Have you heard the branding “Microsoft Business Intelligence” a lot more recently? I have. It used to be something like “SQL Server Business Intelligence,” but times are changing and Microsoft is slowly cooking the frog--moving our mindsets to understand that SQL Server is only one part of BI. Instead, we need to think about Microsoft’s holistic BI platform.

Okay, I know you’re asking, “What else is there?” We’ve always had Microsoft Office, and the good news is that Microsoft will release the 2007 Office System, including Excel client and server features for BI, this year; look for a commentary about the 2007 Office System in an upcoming UPDATE Special Edition. And you might recall that I introduced Microsoft Office Business Scorecard Manager (BSM) in my August 2005 UPDATE Special Edition commentary (http://www.sqlmag.com/articles/index.cfm?articleid=47487&). BSM will be only one of many BI applications that Microsoft will release this year and in the future.

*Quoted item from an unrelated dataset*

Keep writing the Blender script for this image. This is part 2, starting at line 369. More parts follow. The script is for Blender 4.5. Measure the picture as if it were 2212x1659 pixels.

Some of you already know Bill Baker as Microsoft’s general manager for BI, and perhaps you’ve caught one of his many keynote presentations.

During the SQL Server 2005 development cycle, Baker owned development for all the BI components; when the 2005 release shipped, Microsoft told Bill he’d done a great job, but it was time to broaden his scope and turn his attention to BI applications. The development group that built BSM, dubbed Office Business Applications (OBA), had already warmed a seat for him. I think Baker’s involvement in the OBA team is good news all around. Microsoft’s development investments and adjustments of key leadership positions are solid proof that it intends to have a holistic BI platform.

Though it’s too early to unveil specifics, the next project for the OBA team will take Microsoft into the forecasting, consolidation, and financial analysis arena. OBA is developing a solution based on an Excel-heavy client toolset coupled with a dynamic application server solution; for lack of branding and specific official announcements, let’s just call it “financial planning” for now. Long-standing competitors own the financial-analysis arena, so entering this market space is an interesting move for Microsoft because it often places business focuses before technology focuses. But lest there be any doubts about Microsoft’s strategy, customers’ overwhelming interest in the new financial-planning application has forced Microsoft to be selective in its choice of its “financial planning” beta clients, just as it did in it beta cycles for BSM.

Be sure to keep an eye on Microsoft’s BI site (http://www.microsoft.com/bi). The site still focuses on SQL Server, but you’ll witness a steady evolution as Microsoft adds new BI applications to its BI platform. And if a financial-planning project is on your horizon, soon Microsoft will have a new option for you.